For customers less than 30 years old, Internet Banking, online bill pay and mobile banking ARE the bank.
So, why haven’t the financial institutions caught on? Well, in part I would say that everyone is not like me. There is still a contingent of folks who apparently have excess time on their hands and don’t mind paying $4.00 a gallon for gas to drive to the bank and walk in to chat with the tellers. I also suspect that owning lease property is a big part of many banks’ revenue models. Another big part of the equation is public perception. Banks cannot lend money unless they attract deposits. I suspect it’s easier to attract deposits if you have brick and mortar all over the place. Right now at least, people might not trust an “online” bank nearly as much as the Bank of America that they see on every street corner. I’m suggesting that the perception factor will change. Trust can and will be earned in other ways in the future. Reputation, online communities, social networking, word of mouth, government ratings, published reviews, published audits, etc.
With that said, I can see an eventual trend towards the commoditization of banking services. In reality, it already has already happened. The margins on lending are pretty slim. However, I think as time moves forward, the <30 crowd doesn’t care as much about a branch. They’re already shopping for rates online, looking for loans online, finding the best credit card online, etc. They have no need for a branch and not much need for a banker. If that’s the less than 30 demographic, can you imagine what the less than 20 demo looks like? Trust me, it’s self-service until death do us part.

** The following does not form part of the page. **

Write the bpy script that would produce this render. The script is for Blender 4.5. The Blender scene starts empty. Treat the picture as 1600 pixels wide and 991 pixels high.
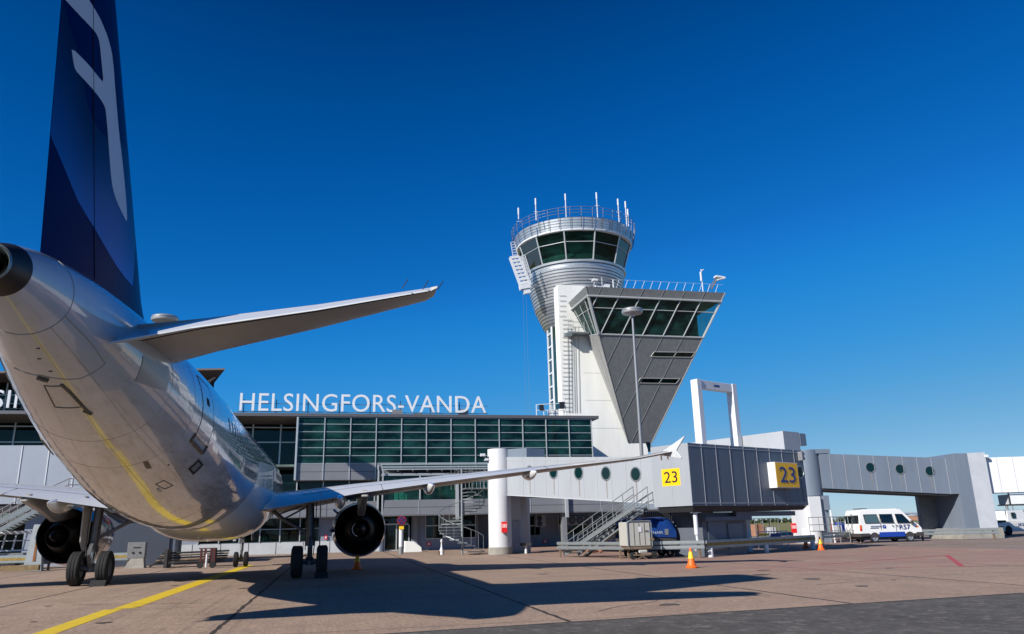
import bpy, bmesh, math, random
from math import sin, cos, pi, radians, sqrt, atan2, hypot
from mathutils import Vector, Matrix
random.seed(7)
SC = bpy.context.scene
COL = SC.collection
# ------------------------------------------------------------------ camera
CH = 1.6323
PITCH, ROLL, FPX, YAW = .26720, -.0237, 1203.85, .2277
def _rz(v):
    x, y, z = v
    return Vector((x*cos(YAW)+y*sin(YAW), -x*sin(YAW)+y*cos(YAW), z))
_fw = Vector((0, cos(PITCH), sin(PITCH))); _up0 = Vector((0, -sin(PITCH), cos(PITCH))); _rt0 = Vector((1, 0, 0))
_rt = _rt0*cos(ROLL) + _up0*sin(ROLL); _up = -_rt0*sin(ROLL) + _up0*cos(ROLL)
FW, RT, UP = _rz(_fw), _rz(_rt), _rz(_up)
cam_data = bpy.data.cameras.new('camera'); cam = bpy.data.objects.new('camera', cam_data); COL.objects.link(cam)
cam_data.sensor_width = 36; cam_data.lens = FPX/1600*36; cam_data.clip_start = .1; cam_data.clip_end = 9000
M = Matrix.Identity(4)
for i in range(3):
    M[i][0] = RT[i]; M[i][1] = UP[i]; M[i][2] = -FW[i]
M[0][3] = 0; M[1][3] = 0; M[2][3] = CH
cam.matrix_world = M
SC.camera = cam
# ------------------------------------------------------------------ sky and sun
w = bpy.data.worlds.new('World'); SC.world = w; w.use_nodes = True
nt = w.node_tree; nt.nodes.clear()
sky = nt.nodes.new('ShaderNodeTexSky'); sky.sky_type = 'NISHITA'; sky.sun_disc = False
SUNDIR = Vector((-1.47, -.85, 1.0)).normalized()
sky.sun_elevation = math.asin(SUNDIR.z); sky.sun_rotation = atan2(SUNDIR.x, SUNDIR.y) % (2*pi)
sky.air_density = .7; sky.dust_density = 0.; sky.ozone_density = 4.0; sky.altitude = 0
# grade of the clear sky towards the photograph's deep polarised blue
s0 = nt.nodes.new('ShaderNodeVectorMath'); s0.operation = 'SCALE'; s0.inputs['Scale'].default_value = .1
cv = nt.nodes.new('ShaderNodeRGBCurve')
for ci, pts_ in enumerate((((0, 0), (.06, .0), (.12, .012), (.145, .022), (.2, .055), (.33, .16), (.6, .33), (.8, .43), (1, .5)),
                           ((0, 0), (.08, .01), (.095, .047), (.133, .096), (.19, .156), (.24, .224), (.3, .272), (.57, .42), (.8, .54), (1, .62)),
                           ((0, 0), (.16, .05), (.2, .195), (.28, .38), (.36, .5), (.46, .64), (.6, .69), (.9, .71), (1, .75)))):
    c_ = cv.mapping.curves[ci]
    while len(c_.points) < len(pts_): c_.points.new(.5, .5)
    for k_, (a_, b_) in enumerate(pts_): c_.points[k_].location = (a_, b_)
cv.mapping.update()
s1 = nt.nodes.new('ShaderNodeVectorMath'); s1.operation = 'SCALE'; s1.inputs['Scale'].default_value = 10.
bg = nt.nodes.new('ShaderNodeBackground'); bg.inputs['Strength'].default_value = .073
wo = nt.nodes.new('ShaderNodeOutputWorld')
nt.links.new(sky.outputs[0], s0.inputs[0]); nt.links.new(s0.outputs[0], cv.inputs['Color'])
nt.links.new(cv.outputs[0], s1.inputs[0]); nt.links.new(s1.outputs[0], bg.inputs['Color']); nt.links.new(bg.outputs[0], wo.inputs['Surface'])
sl = bpy.data.lights.new('sun', 'SUN'); sl.energy = 4.9; sl.angle = radians(.53); sl.color = (1, .95, .87)
so = bpy.data.objects.new('sun', sl); COL.objects.link(so); so.location = (-60, -40, 60)
so.rotation_euler = (-SUNDIR).to_track_quat('-Z', 'Y').to_euler()
SC.view_settings.view_transform = 'Standard'; SC.view_settings.look = 'None'
SC.view_settings.exposure = .45; SC.view_settings.gamma = 1
SC.render.engine = 'CYCLES'
SC.cycles.max_bounces = 8; SC.cycles.diffuse_bounces = 1; SC.cycles.transparent_max_bounces = 16
# ------------------------------------------------------------------ measuring: rays through the photograph, met with real planes
O = Vector((0, 0, CH))
def ray(px, py): return FW + RT*((px-800)/FPX) + UP*((495.5-py)/FPX)
def atY(px, py, v): d = ray(px, py); return O + d*(v/d.y)
def atX(px, py, v): d = ray(px, py); return O + d*(v/d.x)
def atZ(px, py, v=0.): d = ray(px, py); return O + d*((v-CH)/d.z)
def atD(px, py, v): return O + ray(px, py)*v
def atPl(px, py, a, b):
    d = ray(px, py); nx, ny = -(b[1]-a[1]), b[0]-a[0]
    t = (a[0]*nx + a[1]*ny)/(d.x*nx + d.y*ny)
    return O + d*t
# ------------------------------------------------------------------ materials
MATS = {}
def mat(name, col, rough=.5, metal=0., coat=0., nscale=0., namt=0., bump=0., bscale=30., spec=.5, streak=0., dirt=None):
    if name in MATS: return MATS[name]
    m = bpy.data.materials.new(name); m.use_nodes = True; MATS[name] = m
    t = m.node_tree; b = t.nodes['Principled BSDF']
    b.inputs['Base Color'].default_value = (*col, 1); b.inputs['Roughness'].default_value = rough
    b.inputs['Metallic'].default_value = metal; b.inputs['Coat Weight'].default_value = coat
    b.inputs['Coat Roughness'].default_value = .02; b.inputs['Specular IOR Level'].default_value = spec
    tc = t.nodes.new('ShaderNodeTexCoord')
    src = tc.outputs['Object']
    last = None
    if namt > 0:
        n = t.nodes.new('ShaderNodeTexNoise'); n.inputs['Scale'].default_value = nscale; n.inputs['Detail'].default_value = 6
        n.inputs['Roughness'].default_value = .65
        if streak > 0:
            mp = t.nodes.new('ShaderNodeMapping'); mp.inputs['Scale'].default_value = (1, 1, streak)
            t.links.new(src, mp.inputs[0]); t.links.new(mp.outputs[0], n.inputs['Vector'])
        else: t.links.new(src, n.inputs['Vector'])
        r = t.nodes.new('ShaderNodeMapRange'); r.inputs['From Min'].default_value = .3; r.inputs['From Max'].default_value = .7
        t.links.new(n.outputs[0], r.inputs['Value'])
        mx = t.nodes.new('ShaderNodeMix'); mx.data_type = 'RGBA'
        d = dirt if dirt else tuple(c*(1-namt) for c in col)
        mx.inputs['A'].default_value = (*d, 1); mx.inputs['B'].default_value = (*col, 1)
        if dirt:
            r.inputs['To Min'].default_value = 1-namt
        t.links.new(r.outputs[0], mx.inputs['Factor'])
        t.links.new(mx.outputs['Result'], b.inputs['Base Color'])
        rr = t.nodes.new('ShaderNodeMapRange'); rr.inputs['To Min'].default_value = min(1, rough*1.25); rr.inputs['To Max'].default_value = rough*.85
        t.links.new(n.outputs[0], rr.inputs['Value']); t.links.new(rr.outputs[0], b.inputs['Roughness'])
    if bump > 0:
        n2 = t.nodes.new('ShaderNodeTexNoise'); n2.inputs['Scale'].default_value = bscale; n2.inputs['Detail'].default_value = 4
        t.links.new(src, n2.inputs['Vector'])
        bp = t.nodes.new('ShaderNodeBump'); bp.inputs['Strength'].default_value = bump; bp.inputs['Distance'].default_value = .02
        t.links.new(n2.outputs[0], bp.inputs['Height']); t.links.new(bp.outputs[0], b.inputs['Normal'])
    return m
def glass(name, tint, refl=1.0, rough=.02, body=None, bodyamt=0.):
    m = bpy.data.materials.new(name); m.use_nodes = True; MATS[name] = m
    t = m.node_tree; t.nodes.clear()
    out = t.nodes.new('ShaderNodeOutputMaterial'); tr = t.nodes.new('ShaderNodeBsdfTransparent'); tr.inputs[0].default_value = (*tint, 1)
    gl = t.nodes.new('ShaderNodeBsdfGlossy'); gl.inputs['Roughness'].default_value = rough; gl.inputs['Color'].default_value = (.85*refl, .95*refl, .92*refl, 1)
    fr = t.nodes.new('ShaderNodeFresnel'); fr.inputs[0].default_value = 1.5
    mx = t.nodes.new('ShaderNodeMixShader'); cur = tr.outputs[0]
    if body:
        df = t.nodes.new('ShaderNodeBsdfDiffuse'); tcg = t.nodes.new('ShaderNodeTexCoord')
        ng = t.nodes.new('ShaderNodeTexNoise'); ng.inputs['Scale'].default_value = .45; ng.inputs['Detail'].default_value = 5; ng.inputs['Roughness'].default_value = .6
        mg = t.nodes.new('ShaderNodeMapping'); mg.inputs['Scale'].default_value = (1, 1, 2.2); t.links.new(tcg.outputs['Object'], mg.inputs[0]); t.links.new(mg.outputs[0], ng.inputs['Vector'])
        rg = t.nodes.new('ShaderNodeValToRGB'); rg.color_ramp.elements[0].position = .42; rg.color_ramp.elements[0].color = (*[c*.12 for c in body], 1)
        rg.color_ramp.elements[1].position = .64; rg.color_ramp.elements[1].color = (*body, 1)
        t.links.new(ng.outputs[0], rg.inputs[0]); t.links.new(rg.outputs[0], df.inputs[0])
        n3 = t.nodes.new('ShaderNodeTexNoise'); n3.inputs['Scale'].default_value = .45; n3.inputs['Detail'].default_value = 1; t.links.new(tcg.outputs['Object'], n3.inputs['Vector'])
        b3 = t.nodes.new('ShaderNodeBump'); b3.inputs['Strength'].default_value = .35; b3.inputs['Distance'].default_value = .06; t.links.new(n3.outputs[0], b3.inputs['Height']); t.links.new(b3.outputs[0], gl.inputs['Normal'])
        m2 = t.nodes.new('ShaderNodeMixShader'); m2.inputs[0].default_value = bodyamt
        t.links.new(tr.outputs[0], m2.inputs[1]); t.links.new(df.outputs[0], m2.inputs[2]); cur = m2.outputs[0]
    t.links.new(fr.outputs[0], mx.inputs[0]); t.links.new(cur, mx.inputs[1]); t.links.new(gl.outputs[0], mx.inputs[2])
    t.links.new(mx.outputs[0], out.inputs[0])
    return m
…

As electronic bill presentment and payment (called EBPP) become more and more widely accepted and instituted, even commercial businesses will have little or no reason to visit a physical branch unless perhaps they deal with a lot of cash, in which case they will probably use a courier.
What FI’s need to look at is the financial performance of a branch over time. I suspect that performance will decrease nearly on a straight line right past break-even and keep on going. The bank of the future caters to its retail and commercial businesses by offering an outstanding suite of online tools and the proper support and ongoing development to close the loop creating a best-of-all-worlds scenario for both retail and commercial customers. This might mean having an extensive ATM network, or at least reimbursing customers for $X of transaction fees each month.
The real question of course is, how DO banks and credit unions compete in the future? How do they differentiate themselves when no one cares about the physical branch any more? I think it has everything to do with their online applications coupled with ease of doing business.
What do you think? What does your future bank look like? What does it do? How does your bank appeal to you when there are literally thousands of choices and geography is no longer a factor?